Mencionada ali em cima, a cinsault é uma uva mediterrânea que, tradicionalmente, era usada somente em cortes de tintos ou na produção de rosados. O Chile mudou essa história e hoje faz tintos deliciosos para tomar geladinhos, despretensiosamente. Às vezes o próprio rótulo sugere esse tipo de consumo, como o Glup! tinto, da vinícola Longaví.
Espere frutas vermelhas como framboesas e cerejas, um leve floral e, às vezes, um toque terroso e defumado. Vai que é uma beleza com um churrasco ao ar livre, na sombra. Curiosidade: a palavra quase homófona samsó é utilizada normalmente na Catalunha para outra cepa, a carignan.
O caro da semana

Há tempos estava curioso sobre a La Grande Bellezza, vinícola de Pinto Bandeira, na Serra Gaúcha (homônima do filmaço do Paolo Sorrentino). Outro dia, tomei o Baraonda 2020. O nome deve ser referência ao corte-confusão de touriga nacional, petit verdot, tannat e merlot.

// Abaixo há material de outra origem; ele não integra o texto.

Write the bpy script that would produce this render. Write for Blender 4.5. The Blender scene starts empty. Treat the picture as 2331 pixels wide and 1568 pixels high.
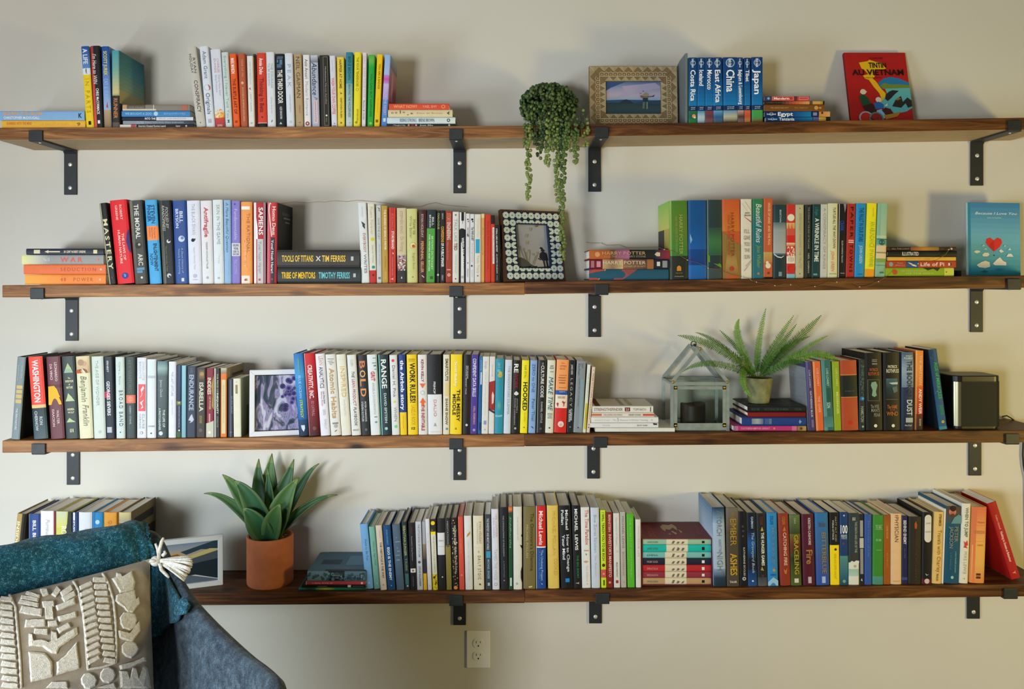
import bpy, bmesh, math, random
from mathutils import Vector, Matrix
random.seed(7)
PI = math.pi
SC = bpy.context.scene
COL = SC.collection

# ---------------------------------------------------------------- camera
F, D, CX, HY, EYE = 1837.5, 2.5, 1150.0, 640.0, 1.52      # focal length (px), distance to wall, principal point, eye height
cam_data = bpy.data.cameras.new('camera')
cam = bpy.data.objects.new('camera', cam_data); COL.objects.link(cam)
cam.location = (0, -D, EYE); cam.rotation_euler = (PI/2, 0, 0)
cam_data.sensor_width = 36; cam_data.sensor_fit = 'HORIZONTAL'
cam_data.lens = F/2331*36
cam_data.shift_x = (1165.5-CX)/2331; cam_data.shift_y = -(784-HY)/2331
cam_data.clip_start = .05
SC.camera = cam
# ---------------------------------------------------------------- world, light, exposure
w = bpy.data.worlds.new('sky'); SC.world = w; w.use_nodes = True
w.node_tree.nodes['Background'].inputs[0].default_value = (.55, .68, .9, 1)
w.node_tree.nodes['Background'].inputs[1].default_value = 1.0
SC.view_settings.view_transform = 'Standard'; SC.view_settings.look = 'None'
SC.view_settings.exposure = 0.0; SC.view_settings.gamma = 1
SC.view_settings.use_curve_mapping = False

def area(name, loc, rot, sx, sy, power, col):
    d = bpy.data.lights.new(name, 'AREA'); d.shape = 'RECTANGLE'; d.size = sx; d.size_y = sy
    d.energy = power; d.color = col
    o = bpy.data.objects.new(name, d); COL.objects.link(o); o.location = loc; o.rotation_euler = rot
    return o
XL, XR, YF, ZC = -2.5, 2.9, -4.3, 2.75        # room: side walls, wall behind the camera, ceiling
area('window_daylight', (-1.8, YF+.06, 1.1), (PI/2-.2, 0, 0), .72, 1.0, 116, (.97, .99, 1.0))
area('side_window_daylight', (XL+.3, -1.85, 1.02), (PI/2-.55, 0, -PI/2), .85, .95, 68, (.76, .9, 1.0))
area('warm_fill_light', (2.62, -1.5, 1.05), (PI/2, 0, PI/2), .4, .4, 32, (1.0, .77, .22))  # added warm fill from the right, no lamp stands there

# ---------------------------------------------------------------- colour and material helpers
NAMED = dict(w='ecebe6', k='17181b', cr='e6dfc6', g='8d9192', r='c8262a', b='2463a8', n='1b2540', y='f2cf1c', o='e8702a',
             gold='c9a44c', wh='f6f5f1', dg='33373a', lb='8fc1e0', t='1f7f86', gr='3a9a48')
def lin(c):
    c = NAMED.get(c, c)
    v = [int(c[i:i+2], 16)/255 for i in (0, 2, 4)]
    return tuple([x/12.92 if x <= .04045 else ((x+.055)/1.055)**2.4 for x in v])
def mixc(a, b, t): return tuple(a[i]*(1-t)+b[i]*t for i in range(3))
MATS = {}
def mat(name, col=None, rough=.6, metal=0.0, noise=0.0, nscale=20, bump=0.0, bscale=200, spec=.4, emit=None, stretch=None):
    if name in MATS: return MATS[name]
    m = bpy.data.materials.new(name); m.use_nodes = True; MATS[name] = m
    nt = m.node_tree; p = nt.nodes['Principled BSDF']
    p.inputs['Roughness'].default_value = rough; p.inputs['Metallic'].default_value = metal
    p.inputs['Specular IOR Level'].default_value = spec
    tc = nt.nodes.new('ShaderNodeTexCoord'); mp = nt.nodes.new('ShaderNodeMapping')
    nt.links.new(tc.outputs['Object'], mp.inputs[0])
    if stretch: mp.inputs['Scale'].default_value = stretch
    if col is not None:
        c = lin(col) if isinstance(col, str) else col
        if noise:
            n = nt.nodes.new('ShaderNodeTexNoise'); n.inputs['Scale'].default_value = nscale; n.inputs['Detail'].default_value = 4
            nt.links.new(mp.outputs[0], n.inputs['Vector'])
            r = nt.nodes.new('ShaderNodeValToRGB'); r.color_ramp.elements[0].position = .3; r.color_ramp.elements[1].position = .7
            r.color_ramp.elements[0].color = (*[x*(1-noise) for x in c], 1)
            r.color_ramp.elements[1].color = (*[min(1, x*(1+noise)) for x in c], 1)
            nt.links.new(n.outputs[0], r.inputs[0]); nt.links.new(r.outputs[0], p.inputs['Base Color'])
        else: p.inputs['Base Color'].default_value = (*c, 1)
    if bump:
        n2 = nt.nodes.new('ShaderNodeTexNoise'); n2.inputs['Scale'].default_value = bscale; n2.inputs['Detail'].default_value = 3
        nt.links.new(mp.outputs[0], n2.inputs['Vector'])
        bp = nt.nodes.new('ShaderNodeBump'); bp.inputs['Strength'].default_value = bump; bp.inputs['Distance'].default_value = .002
        nt.links.new(n2.outputs[0], bp.inputs['Height']); nt.links.new(bp.outputs[0], p.inputs['Normal'])
    return m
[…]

Tem fruta vermelha de bosque com uma "fuga para o violeta", uma sugestão de mirtilos e de anis. Algo de passa, mas sem sobremadurez marcante. Não é "cozidão". A madeira é bem empregada. Belo vinho, mas prepare o bolso: custa R$ 470 no site da vinícola (dá pra achar mais barato em algumas lojas online).
O barato da semana

Vinho laranja costuma ser associado ao movimento dos naturais ou a vinhateiros que imprimem uma marca autoral. Não é obrigatório. Se uvas brancas forem maceradas por tempo longo, como nos tintos, teremos um laranja, mesmo que produzido em escala maior.
Parece ser o caso do Suntana Summer Moscato 2023. Algo de fruta amarela, como pêssego e nêspera, junto com cítricos mais "pesados", como pomelo. Um pouco de pimenta branca e um aroma que me remeteu a refrigerante de laranja. Leve e agradável, sai R$ 74,90 na Amazon (se você comprar por esse link, o UOL ganha uma comissão).